National Theatre launches pay-for-plays streaming service

Service will cost £9.98 a month or £5.99-£7.99 a play and will add much-needed revenue
  
  

Dominic Cooper and Dame Helen Mirren in a production of Phèdre at the National Theatre in 2009.
Dominic Cooper and Dame Helen Mirren in a production of Phèdre at the National Theatre in 2009. Photograph: Tristram Kenton/The Guardian

Helen Mirren in Phèdre, Adrian Lester in Othello and Billie Piper in Yerma are to be made available for people to watch at home as part of a new pay-for-plays streaming service from the National Theatre.

The National Theatre at Home platform, launched on Tuesday, follows the success of it streaming filmed plays on Thursday nights over the summer. The 16 productions resulted in 15m views in 173 countries.

That was free but the new service will cost £9.98 a month (£99.98 a year) or £5.99-£7.99 for a single play.

Rufus Norris, the director of the National Theatre, said the first motivation was to serve what was clearly a huge demand. “We had extraordinary figures which showed there was an appetite for this work.”

The second reason was to claw back some money. “It has been an extraordinarily difficult time for this theatre and for all theatres and we’ve had to make some very painful financial decisions and if there is a way of serving an audience but also bringing some income in to the theatre, that is a sensible thing to do.

“The primary objective, even within that, is that a lot of the money that we bring in is immediately fed back to the artists who made the work and our partner theatres. As we know the freelance artists, on who this industry entirely depends, have been facing huge difficulties at this time so any income we can get to them is going to be crucial.”

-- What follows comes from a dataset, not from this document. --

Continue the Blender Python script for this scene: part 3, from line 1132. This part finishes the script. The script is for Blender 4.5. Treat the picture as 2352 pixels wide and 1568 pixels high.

There will be two strands to the service: productions from National Theatre Live that were broadcast to cinemas; and a selection of plays from the NT’s archive being released online for the first time.

Seven NT Live titles were announced on Tuesday: Phèdre, which was the first back in 2009; Tom Hiddleston in Josie Rourke’s Coriolanus at the Donmar Warehouse; Piper in the Young Vic production of Yerma; Amadeus; Medea; Othello; and The Cherry Orchard.

Titles from the archive include Lucy Kirkwood’s Mosquitoes, which starred Olivia Colman and Olivia Williams; and Inua Ellams version of Chekhov’s Three Sisters which relocated the action to Nigeria between 1967-70. The project, supported by Bloomberg Philanthropies, will add new titles monthly.

Norris admitted it had taken a while for him to come round to the idea of watching theatre on screen. “It has been a funny old learning curve. When NT Live was launched I was a sceptic, I thought the whole point is that live relationship between the actor and the audience member but the success proved otherwise.”